View from across the river

Close up of Water Wheel
Cwm Cipwith Copper Mine, North Wales. Thanks to its distance from a road and to the efforts of a few individuals at the Snowdonia National Park, this is one of the best surface remains of the North Wales copper mining industry. The water wheel is a first class example of using a single wheel for both pumping and winding. The wheel would turn continuously to pump water, but when a load of ore required winding a clutch was used to engage the drum at the side of the wheel.
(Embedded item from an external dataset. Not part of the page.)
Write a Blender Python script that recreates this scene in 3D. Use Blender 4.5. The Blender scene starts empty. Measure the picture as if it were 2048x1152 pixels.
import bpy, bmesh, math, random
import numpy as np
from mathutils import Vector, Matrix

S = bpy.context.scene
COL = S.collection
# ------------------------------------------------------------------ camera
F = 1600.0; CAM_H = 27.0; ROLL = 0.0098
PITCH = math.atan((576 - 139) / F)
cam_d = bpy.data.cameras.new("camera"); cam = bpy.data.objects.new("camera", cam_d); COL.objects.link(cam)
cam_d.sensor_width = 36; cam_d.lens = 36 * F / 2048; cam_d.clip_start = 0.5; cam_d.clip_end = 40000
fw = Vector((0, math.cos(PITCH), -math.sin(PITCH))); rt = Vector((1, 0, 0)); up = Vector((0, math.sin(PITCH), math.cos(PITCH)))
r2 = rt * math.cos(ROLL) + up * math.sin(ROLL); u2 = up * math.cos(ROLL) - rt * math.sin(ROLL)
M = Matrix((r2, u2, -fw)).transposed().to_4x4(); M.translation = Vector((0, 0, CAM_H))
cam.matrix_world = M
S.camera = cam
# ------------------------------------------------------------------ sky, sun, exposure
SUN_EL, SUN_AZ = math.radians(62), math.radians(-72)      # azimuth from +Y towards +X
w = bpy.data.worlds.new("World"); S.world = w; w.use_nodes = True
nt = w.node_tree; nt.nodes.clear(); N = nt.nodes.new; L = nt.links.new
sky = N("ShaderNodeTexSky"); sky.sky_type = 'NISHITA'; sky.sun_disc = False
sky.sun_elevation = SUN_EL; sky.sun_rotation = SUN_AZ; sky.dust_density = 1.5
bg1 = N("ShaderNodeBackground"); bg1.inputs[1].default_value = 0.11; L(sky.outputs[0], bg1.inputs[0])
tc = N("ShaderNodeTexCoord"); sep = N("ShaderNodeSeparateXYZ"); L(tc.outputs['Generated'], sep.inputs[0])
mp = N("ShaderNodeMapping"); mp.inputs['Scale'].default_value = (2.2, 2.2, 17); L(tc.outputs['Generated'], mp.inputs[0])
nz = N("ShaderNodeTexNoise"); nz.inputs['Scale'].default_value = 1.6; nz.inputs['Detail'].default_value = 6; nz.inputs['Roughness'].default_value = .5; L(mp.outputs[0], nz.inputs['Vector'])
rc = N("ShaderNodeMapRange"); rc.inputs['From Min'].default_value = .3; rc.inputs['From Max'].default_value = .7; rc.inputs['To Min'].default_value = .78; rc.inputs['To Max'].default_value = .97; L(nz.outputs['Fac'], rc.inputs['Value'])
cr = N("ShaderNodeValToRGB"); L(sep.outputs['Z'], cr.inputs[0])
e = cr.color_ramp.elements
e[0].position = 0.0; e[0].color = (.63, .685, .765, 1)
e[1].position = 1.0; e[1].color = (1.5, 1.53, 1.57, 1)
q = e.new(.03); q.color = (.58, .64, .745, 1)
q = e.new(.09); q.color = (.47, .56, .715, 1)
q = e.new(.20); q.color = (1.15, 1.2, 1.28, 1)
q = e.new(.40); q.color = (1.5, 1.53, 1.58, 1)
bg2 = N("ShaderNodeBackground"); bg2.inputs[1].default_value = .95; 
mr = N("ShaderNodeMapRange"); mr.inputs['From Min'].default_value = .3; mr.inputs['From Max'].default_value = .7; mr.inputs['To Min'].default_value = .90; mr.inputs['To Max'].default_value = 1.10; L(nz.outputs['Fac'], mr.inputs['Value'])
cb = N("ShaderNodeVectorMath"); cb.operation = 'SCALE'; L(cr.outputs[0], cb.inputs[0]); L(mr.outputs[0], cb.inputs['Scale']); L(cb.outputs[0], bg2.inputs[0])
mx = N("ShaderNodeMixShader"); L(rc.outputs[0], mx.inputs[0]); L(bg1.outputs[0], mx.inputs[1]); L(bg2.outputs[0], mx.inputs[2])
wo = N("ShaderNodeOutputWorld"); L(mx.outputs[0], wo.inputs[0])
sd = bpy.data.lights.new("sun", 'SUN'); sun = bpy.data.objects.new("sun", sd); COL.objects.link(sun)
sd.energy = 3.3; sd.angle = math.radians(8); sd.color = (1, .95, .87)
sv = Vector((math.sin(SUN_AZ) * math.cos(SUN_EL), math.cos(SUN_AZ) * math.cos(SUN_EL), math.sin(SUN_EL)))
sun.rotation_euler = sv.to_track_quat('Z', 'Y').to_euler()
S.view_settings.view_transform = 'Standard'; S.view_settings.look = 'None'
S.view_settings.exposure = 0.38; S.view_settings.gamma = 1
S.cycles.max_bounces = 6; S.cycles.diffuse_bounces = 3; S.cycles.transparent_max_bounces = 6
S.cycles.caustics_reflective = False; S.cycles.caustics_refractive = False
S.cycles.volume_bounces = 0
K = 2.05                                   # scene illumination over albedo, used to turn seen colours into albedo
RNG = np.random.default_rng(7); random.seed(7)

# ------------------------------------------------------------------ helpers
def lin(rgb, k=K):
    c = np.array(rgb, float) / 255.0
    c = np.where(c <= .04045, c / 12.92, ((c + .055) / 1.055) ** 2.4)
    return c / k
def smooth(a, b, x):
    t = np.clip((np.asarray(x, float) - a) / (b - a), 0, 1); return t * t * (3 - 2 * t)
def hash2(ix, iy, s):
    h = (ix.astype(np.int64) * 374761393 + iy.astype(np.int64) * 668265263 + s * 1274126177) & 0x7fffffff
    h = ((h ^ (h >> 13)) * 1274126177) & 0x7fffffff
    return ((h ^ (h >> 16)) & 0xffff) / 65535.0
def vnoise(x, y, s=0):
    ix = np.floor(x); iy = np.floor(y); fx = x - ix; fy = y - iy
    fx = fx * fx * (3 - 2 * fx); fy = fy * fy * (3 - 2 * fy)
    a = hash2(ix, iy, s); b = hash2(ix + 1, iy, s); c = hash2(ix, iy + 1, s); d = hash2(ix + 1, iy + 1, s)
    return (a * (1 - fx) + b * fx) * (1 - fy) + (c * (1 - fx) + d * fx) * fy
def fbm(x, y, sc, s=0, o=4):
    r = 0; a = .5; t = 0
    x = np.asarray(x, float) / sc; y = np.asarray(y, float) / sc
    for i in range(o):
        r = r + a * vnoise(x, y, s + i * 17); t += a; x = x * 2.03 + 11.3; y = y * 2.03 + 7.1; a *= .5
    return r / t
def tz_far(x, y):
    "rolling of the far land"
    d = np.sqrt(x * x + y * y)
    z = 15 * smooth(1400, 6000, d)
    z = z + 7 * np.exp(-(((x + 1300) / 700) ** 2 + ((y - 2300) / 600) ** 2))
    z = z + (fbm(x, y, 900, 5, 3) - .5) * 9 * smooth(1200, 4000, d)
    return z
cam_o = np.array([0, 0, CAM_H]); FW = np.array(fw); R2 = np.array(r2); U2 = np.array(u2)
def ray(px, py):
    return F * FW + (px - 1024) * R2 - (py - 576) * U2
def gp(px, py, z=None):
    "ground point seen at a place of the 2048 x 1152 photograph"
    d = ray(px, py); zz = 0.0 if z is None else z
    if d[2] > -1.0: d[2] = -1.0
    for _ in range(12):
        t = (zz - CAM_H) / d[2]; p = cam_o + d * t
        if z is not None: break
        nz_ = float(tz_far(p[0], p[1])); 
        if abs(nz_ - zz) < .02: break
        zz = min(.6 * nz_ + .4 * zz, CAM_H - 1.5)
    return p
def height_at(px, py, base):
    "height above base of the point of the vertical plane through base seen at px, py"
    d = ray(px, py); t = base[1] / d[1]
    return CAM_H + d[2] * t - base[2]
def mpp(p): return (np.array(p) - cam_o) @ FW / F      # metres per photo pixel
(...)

Dorothea Pumping Engine, North Wales. The open pits of the Nantlle slate quarries were constantly worried by water. Many were sunk below river level and very few were naturally self draining, until long and expensive tunnels were driven.
Dorothea Quarry is not only one of the lowest quarries (i.e. in the bottom of the valley not part way up a hill), but it is also the deepest by quite a margin (as far as is known). In round figures, the sides of the quarry only extend 100 feet (30m) above the water, but the water is 500 feet (150m) deep.
When the quarry company needed better pumps around 1900 they tried electric pumps but did not like them. Instead they built the only 'Cornish Pumping Engine' in the Welsh Slate Industry and what is one of the last beam engine build in the country (it was completed in 1906). Electricity finally came to the quarries in the 1950s but the steam engine was retained and came to the rescue at least once when the electric pumps failed.
Following the closure of the quarry in 1971, the engine has survived mainly thanks to one or two local people, but is now being conserved, if not restored, using grant money.
The water in the foreground of the photograph is South Dorothea quarry. Dorothea quarry is behind the engine house. Both these quarries were under a common management in later years.

Windmill - Pary's Mountain, Anglesy. Pary's Mountain is one of the few large hills on Anglesy (Ynys Mons), but it is only a shadow of its former self. Enormous quantities of mineral ores have been extracted from the ground here for hundreds of years (and exploration still continues whenever the price of copper and zinc goes up). There is no high ground to catch water so water wheels were impossible, but there was plenty of wind, so a windmill was built on the highest point. The soundness of this decision was confirmed when in the past few years wind turbines have been erected in the surrounding fields.
Pary's mountain is crossed by a number of public footpaths and a visit is recommended. On a clear day the colours from the mineral stained ground are stunning and the scale of the workings (from 2 and 3 hundred years ago) cannot fail to impress.

The Snailbeach District Railway, Nr Minsterly, Salop. This railway was built to serve lead mines at Snailbeach but carried most traffic on the lower half of the line between a limestone quarry and the main road. Following WWII all three steam engines failed within a matter of months of each other, but traffic continued by loaded wagons being run by gravity and then being hauled back to the quarry using a Fordson tractor, twice a week.
After the majority of the railway line was lifted, the track bed was converted into a private road and the company continued to make money from the lorries driving up to the quarry.
Much track was left in place around the locomotive shed and mine sidings at Snailbeach village as seen here (May 1992)

Trapped between a road at the top of the hill and another at the bottom, rough ground has once again saved a unique machine. This is the Blaen y Cae Quarry 'Blondin' winder in North Wales.
Two inclined cylinders are fixed astride the twin winch drums, they drive an intermediate shaft via disc cranks and are reversible. The drive to each drum could be disengaged by clutches, they also had individual brakes.

Ropeway pylon, Consiton Slate Quarries, Cumbria (August 1992)
Please remember that many interesting sites are privately owned and do not have public access. Additionally, some of the photographs were taken underground. Never enter underground workings without the correct safety equipment and an experienced leader who knows the site in question.